Numbers in Bascal Malay

On the left in bold is Bascal Malay and on the right is Standard Malay.

  • 1 - Se -Satu
  • 2 - Duwe - Dua
  • 3 - Tige - Tiga
  • 4 - Pak - Empat
  • 5 - Lime - Lima
  • 6 - Nang - Enam
  • 7 - Tujóh - Tujuh
  • 8 - Lapang - Lapan
  • 9 - Smilang - Sembilan
  • 10 - Spulóh - Sepuluh
  • 100 - Seghatóh - Seratus
  • 1000 - Seghibu - Seribu
  • 1000 000 - Sjuta - Sejuta

Bascal Malay Phrasebook

1. How are you - Ape Kabo (polite) or Guane Gamok (informal)

2. Fine - Ambe séhak/Kabo baèk

3. My Name is - Name ambe/aku/saye ______

4. I am happy to meet you - Ambe/Aku/Saye gembighe dapak jupe nge mung/awok/deme

5. Thank you- Mmasèh/Teghime Kasèh

6. Yes - Ye(polite)/Ho(informal)

7. No - Dok

8. Good Morning - Slamak Pagi

9. Good Afternoon - Slamak Tengohaghi

10. Good Evening - Slamak Petang

11. Good Night - Slamak Malang(malang also means bad luck, the difference is the "a" sounding, maalang (bad luck), malaang (night)).

Universal declaration of human rights

Standard Malay Bascal Malay English
Semua manusia dilahirkan bebas dan samarata dari segi maruah dan hak-hak. Mereka mempunyai pemikiran dan perasaan hati dan hendaklah bertindak di antara satu sama lain dengan semangat persaudaraan. Sume maknusie lahèy bébah dang sameghate daghi segi maghuoh dang hok-hok. Setiak maknusie bulèh mmikèy dang ade peghasa'ang ati dang hendoklah ttindok antaghe satu same laèng dengang smangak pesaudaghe'ang. All human beings are born free and equal in dignity and rights.

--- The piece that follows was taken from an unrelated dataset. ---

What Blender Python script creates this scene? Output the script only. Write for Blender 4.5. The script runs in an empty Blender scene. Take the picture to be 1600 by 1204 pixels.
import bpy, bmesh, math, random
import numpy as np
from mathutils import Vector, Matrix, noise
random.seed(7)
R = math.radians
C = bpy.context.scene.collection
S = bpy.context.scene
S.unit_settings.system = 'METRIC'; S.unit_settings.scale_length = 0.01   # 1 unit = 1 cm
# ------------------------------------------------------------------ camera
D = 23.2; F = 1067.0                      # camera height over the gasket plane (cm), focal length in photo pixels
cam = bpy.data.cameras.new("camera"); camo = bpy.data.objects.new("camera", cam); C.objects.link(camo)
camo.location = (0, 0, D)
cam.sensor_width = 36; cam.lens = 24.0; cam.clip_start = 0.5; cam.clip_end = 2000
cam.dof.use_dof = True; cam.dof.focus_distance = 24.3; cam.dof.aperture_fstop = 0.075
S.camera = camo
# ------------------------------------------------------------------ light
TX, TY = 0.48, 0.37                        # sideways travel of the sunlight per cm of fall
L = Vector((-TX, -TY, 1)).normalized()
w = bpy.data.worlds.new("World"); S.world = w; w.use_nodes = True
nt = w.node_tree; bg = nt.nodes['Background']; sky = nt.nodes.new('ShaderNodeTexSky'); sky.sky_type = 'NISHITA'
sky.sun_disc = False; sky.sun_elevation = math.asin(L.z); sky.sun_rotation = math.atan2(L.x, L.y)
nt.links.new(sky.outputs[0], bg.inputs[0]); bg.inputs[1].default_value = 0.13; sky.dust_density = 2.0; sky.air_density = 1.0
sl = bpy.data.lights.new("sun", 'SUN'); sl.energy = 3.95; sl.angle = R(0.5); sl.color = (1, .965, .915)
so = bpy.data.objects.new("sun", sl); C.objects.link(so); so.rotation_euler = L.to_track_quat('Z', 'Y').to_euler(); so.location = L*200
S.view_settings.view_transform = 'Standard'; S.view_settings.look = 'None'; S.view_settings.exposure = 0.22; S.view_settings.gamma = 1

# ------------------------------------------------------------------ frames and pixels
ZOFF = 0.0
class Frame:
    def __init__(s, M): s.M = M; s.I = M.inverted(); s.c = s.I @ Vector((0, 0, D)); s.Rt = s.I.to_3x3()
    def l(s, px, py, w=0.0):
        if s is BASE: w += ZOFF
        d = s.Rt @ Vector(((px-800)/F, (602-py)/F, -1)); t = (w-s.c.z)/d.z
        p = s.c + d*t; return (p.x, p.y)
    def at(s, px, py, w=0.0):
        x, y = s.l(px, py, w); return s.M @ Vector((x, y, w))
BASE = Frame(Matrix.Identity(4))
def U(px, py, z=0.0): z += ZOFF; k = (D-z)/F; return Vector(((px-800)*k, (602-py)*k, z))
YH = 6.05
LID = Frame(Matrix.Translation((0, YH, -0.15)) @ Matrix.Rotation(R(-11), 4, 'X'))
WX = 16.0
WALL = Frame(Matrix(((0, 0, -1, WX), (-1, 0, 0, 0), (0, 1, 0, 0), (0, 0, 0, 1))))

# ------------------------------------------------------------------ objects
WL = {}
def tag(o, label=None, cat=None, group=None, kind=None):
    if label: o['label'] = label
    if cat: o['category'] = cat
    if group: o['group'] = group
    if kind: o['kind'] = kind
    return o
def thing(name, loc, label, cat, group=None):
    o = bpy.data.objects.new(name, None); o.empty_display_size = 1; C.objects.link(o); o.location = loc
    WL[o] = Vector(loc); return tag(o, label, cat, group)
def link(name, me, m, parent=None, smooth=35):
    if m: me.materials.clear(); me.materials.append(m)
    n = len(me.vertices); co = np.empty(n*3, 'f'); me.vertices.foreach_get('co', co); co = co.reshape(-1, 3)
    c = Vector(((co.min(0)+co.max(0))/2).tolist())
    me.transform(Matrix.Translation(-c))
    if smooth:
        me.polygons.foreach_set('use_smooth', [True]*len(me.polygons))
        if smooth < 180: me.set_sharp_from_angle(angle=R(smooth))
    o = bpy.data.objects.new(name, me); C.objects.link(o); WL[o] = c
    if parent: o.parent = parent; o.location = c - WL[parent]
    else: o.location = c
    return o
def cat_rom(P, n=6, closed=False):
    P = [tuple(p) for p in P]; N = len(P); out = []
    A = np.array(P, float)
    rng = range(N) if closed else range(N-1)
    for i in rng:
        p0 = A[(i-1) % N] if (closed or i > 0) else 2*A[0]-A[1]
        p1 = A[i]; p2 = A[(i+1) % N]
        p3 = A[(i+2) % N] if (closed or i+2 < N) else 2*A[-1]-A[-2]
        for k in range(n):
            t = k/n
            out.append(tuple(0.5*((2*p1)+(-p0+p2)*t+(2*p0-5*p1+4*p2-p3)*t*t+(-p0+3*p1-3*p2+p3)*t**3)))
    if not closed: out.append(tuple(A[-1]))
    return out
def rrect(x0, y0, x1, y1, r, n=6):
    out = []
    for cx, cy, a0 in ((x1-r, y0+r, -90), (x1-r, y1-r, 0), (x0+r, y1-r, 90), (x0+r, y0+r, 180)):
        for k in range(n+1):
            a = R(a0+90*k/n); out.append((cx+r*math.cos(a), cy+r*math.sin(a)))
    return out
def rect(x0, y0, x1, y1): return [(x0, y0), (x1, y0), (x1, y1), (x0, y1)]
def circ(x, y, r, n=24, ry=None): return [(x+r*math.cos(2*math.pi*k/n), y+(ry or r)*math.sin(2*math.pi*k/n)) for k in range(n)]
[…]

They are endowed with reason and conscience and should act towards one another in a spirit of brotherhood.

ISO 639-3

Bascal Malay did not have ISO 693-3 code, but use the Micronational Linguist Code "bml". It's parent language Terengganuan also did not have ISO 693-3 code but with a Linguist List Code "zlm-coa". Kelantanese, a language recognised by the State use ISO 693-3 code "mfa", similar to Pattani Malay.